I am still a filmmaker but I make more traditional narrative and documentary features now. I have made three documentary features- Children of the Street, Saint Death, Chuy, The Wolf Man, and two narrative features- The Favor and The Blue Eyes. My next narrative feature will be produced by Vice Films and is titled Animalia.

Ximena Cuevas, Hawai
September 29, 2016

How did you find out about Joanie 4 Jackie and how old were you at the time?
Rita Gonzalez curated the tape, she chose my video “Hawai” for it, I think framed with the other works gets a very disturbing tone.

What interested you about the project?
Around that time I saw for the first time Miranda July performing, it was “Love Diamond” in Cinematexas, it was one of the most powerful things I have seen, I just couldn’t move from the chair, it was as poetic as terrifying, as sweet as painful. So in addition to her personal work I found the Big Miss Moviola project super brilliant, to put together as an independent artist all these female voices was just a treasure.

At the time you participated in Joanie 4 Jackie did you consider yourself a filmmaker? What was your relationship to making movies?
Yes, I was already a video artist working with the idea of the fragility of such a thing named “reality”, Hawai was part of a series about creating fictions of life.

Do you have any specific anecdotes or memories associated with your movie?
I used to have my camera with me all the time, the rule of game was in a single day to make life into fictional snapshots. The women in Hawai were dancing in a wedding and I liked the idea of them transported to Hawai.

What did you think/feel about the Joanie 4 Jackie at the time? And now, in retrospect?
I think I answered that in the previous question about the project. I still think it is a treasure.

If you attended a screening, can you tell us where and when it was and anything else you remember about it?
No, I just had some of them in VHS tapes, something I really liked, I remember watching them in bed, so it was very intimate.

What institutions, groups, people, publications and movements were inspiring you at the time of your participation in J4J?
In Mexico there wasn’t a video art or independent filmmaking culture at the time, the few of us were working like in islands. I was a lonesome artist, very avid to discover people working out of the mainstream. There was a very strong energy that stimulated me a lot, I was fascinated with artists like, as I said before, Miranda July, and also Sadie Benning, Lourdes Portillo, Naomi Uman, Sophie Calle, Kathy High and in Mexico Teresa Margolles (who is also as Semefo in the “I saw bones” tape), Silvia Gruner, Sarah Minter, women working from a very passionated privacy, inventing their own language. On the other hand I was going through the film classics, the melodrama, the Italian neorealism, the German expressionists, Buster Keaton and popular culture. And in art the Renaissance artists, and Goya, Rembrandt. I was very hungry. Reading Ionesco and listening Alberta Hunter.

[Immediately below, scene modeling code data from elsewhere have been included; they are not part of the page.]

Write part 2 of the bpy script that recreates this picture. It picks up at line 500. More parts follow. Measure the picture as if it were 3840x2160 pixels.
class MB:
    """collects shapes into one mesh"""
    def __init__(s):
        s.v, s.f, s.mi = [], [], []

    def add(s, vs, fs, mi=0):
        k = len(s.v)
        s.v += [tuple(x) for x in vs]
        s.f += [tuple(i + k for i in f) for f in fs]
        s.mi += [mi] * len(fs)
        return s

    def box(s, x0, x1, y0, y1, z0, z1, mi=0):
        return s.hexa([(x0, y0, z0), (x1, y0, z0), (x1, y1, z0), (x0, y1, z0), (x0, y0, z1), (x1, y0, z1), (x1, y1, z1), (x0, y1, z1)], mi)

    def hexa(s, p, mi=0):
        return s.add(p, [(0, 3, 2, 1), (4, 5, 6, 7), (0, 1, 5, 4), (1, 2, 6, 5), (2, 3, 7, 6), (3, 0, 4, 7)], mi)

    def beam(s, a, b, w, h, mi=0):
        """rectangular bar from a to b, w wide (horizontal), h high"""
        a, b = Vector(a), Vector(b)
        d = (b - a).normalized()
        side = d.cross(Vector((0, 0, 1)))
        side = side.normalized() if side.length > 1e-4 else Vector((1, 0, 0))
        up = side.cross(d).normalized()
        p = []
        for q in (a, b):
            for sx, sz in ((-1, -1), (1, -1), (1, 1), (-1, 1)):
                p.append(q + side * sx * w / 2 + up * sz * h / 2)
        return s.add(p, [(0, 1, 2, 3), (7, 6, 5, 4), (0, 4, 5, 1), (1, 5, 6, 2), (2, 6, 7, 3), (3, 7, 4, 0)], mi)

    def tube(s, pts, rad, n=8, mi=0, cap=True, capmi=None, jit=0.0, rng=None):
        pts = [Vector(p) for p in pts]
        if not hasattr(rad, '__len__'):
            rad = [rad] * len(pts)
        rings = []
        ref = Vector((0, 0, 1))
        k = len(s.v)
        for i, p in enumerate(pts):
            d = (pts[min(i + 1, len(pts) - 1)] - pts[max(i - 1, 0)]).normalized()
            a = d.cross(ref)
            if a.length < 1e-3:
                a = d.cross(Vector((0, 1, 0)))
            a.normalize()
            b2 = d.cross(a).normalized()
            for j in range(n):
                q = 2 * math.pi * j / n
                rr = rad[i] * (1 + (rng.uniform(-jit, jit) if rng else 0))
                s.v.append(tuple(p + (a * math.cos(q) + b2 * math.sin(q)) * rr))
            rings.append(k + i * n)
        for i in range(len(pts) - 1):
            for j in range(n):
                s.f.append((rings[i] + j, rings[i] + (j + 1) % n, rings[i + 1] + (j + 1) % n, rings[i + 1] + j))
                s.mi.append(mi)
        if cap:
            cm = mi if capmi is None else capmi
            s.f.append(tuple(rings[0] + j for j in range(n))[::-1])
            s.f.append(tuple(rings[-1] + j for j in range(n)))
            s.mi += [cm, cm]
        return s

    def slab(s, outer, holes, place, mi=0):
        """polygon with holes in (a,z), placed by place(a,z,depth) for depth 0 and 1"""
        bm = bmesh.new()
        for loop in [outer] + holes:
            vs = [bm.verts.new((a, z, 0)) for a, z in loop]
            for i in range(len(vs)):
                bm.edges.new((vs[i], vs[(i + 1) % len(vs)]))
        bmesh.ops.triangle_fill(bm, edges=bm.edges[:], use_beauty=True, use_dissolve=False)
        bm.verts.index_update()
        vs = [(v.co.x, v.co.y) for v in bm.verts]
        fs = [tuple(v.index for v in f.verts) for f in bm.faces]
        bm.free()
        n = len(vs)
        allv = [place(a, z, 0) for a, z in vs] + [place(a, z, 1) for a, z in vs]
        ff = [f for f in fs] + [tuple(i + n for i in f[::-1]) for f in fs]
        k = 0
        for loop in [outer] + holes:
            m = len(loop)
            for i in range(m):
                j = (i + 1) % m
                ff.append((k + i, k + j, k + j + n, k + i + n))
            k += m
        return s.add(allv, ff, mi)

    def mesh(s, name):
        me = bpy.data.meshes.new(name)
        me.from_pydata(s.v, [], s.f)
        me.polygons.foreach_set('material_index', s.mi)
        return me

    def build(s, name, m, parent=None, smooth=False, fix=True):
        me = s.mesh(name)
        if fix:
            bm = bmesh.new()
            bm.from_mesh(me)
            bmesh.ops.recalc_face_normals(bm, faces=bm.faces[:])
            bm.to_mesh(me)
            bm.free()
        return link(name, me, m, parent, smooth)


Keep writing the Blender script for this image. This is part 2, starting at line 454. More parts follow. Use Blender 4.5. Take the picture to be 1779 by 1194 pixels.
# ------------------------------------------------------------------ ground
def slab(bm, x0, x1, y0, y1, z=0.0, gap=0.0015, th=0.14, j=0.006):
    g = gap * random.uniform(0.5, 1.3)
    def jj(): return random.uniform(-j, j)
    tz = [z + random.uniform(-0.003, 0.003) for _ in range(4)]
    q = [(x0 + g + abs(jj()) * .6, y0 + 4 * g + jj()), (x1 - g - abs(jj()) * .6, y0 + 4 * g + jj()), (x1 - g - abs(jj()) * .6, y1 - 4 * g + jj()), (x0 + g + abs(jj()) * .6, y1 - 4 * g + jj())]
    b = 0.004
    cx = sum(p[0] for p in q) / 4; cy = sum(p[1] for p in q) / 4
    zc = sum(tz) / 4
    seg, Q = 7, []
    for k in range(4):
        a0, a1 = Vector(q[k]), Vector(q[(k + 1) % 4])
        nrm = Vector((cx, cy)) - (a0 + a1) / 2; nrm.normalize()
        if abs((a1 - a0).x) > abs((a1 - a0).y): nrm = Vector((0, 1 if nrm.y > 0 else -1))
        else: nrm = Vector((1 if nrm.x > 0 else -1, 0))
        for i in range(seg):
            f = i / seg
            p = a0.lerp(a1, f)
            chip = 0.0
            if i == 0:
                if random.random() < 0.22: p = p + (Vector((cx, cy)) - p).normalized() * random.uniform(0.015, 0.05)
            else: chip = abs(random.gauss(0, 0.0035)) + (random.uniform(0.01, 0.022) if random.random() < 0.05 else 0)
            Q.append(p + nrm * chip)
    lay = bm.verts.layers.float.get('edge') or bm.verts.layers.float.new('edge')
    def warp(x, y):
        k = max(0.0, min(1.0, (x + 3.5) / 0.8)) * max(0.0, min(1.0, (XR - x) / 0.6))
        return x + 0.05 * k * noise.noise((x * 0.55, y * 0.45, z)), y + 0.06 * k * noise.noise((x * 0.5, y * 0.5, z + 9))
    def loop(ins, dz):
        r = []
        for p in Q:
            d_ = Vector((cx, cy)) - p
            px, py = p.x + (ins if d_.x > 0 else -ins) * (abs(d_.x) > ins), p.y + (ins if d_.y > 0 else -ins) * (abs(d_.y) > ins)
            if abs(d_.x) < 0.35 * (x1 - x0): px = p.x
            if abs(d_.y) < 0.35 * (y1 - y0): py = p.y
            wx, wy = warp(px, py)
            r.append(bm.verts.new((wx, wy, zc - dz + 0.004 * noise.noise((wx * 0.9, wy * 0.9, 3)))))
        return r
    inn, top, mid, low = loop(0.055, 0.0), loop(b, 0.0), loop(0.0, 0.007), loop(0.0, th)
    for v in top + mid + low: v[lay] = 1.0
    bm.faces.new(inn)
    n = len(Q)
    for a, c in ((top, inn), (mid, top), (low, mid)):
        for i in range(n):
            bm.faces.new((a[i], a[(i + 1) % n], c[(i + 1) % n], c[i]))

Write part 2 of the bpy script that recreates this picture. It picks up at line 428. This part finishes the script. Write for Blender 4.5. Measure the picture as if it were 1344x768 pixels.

What do you do now – professionally and otherwise? Are you still involved in filmmaking?
I am still making videos but with no camera, in an ecology sense I work with recycling materials, also editing other things for a living, adult life steals a lot of time, but I am still fully passionated of moving images. I also have a conservation sea turtle project. We are all living in such a dark moment of humanity that I want a life of love and peace and awareness.

Anything you would like to see on the J4J site?
I want to see all the volumes of Big Miss Moviola.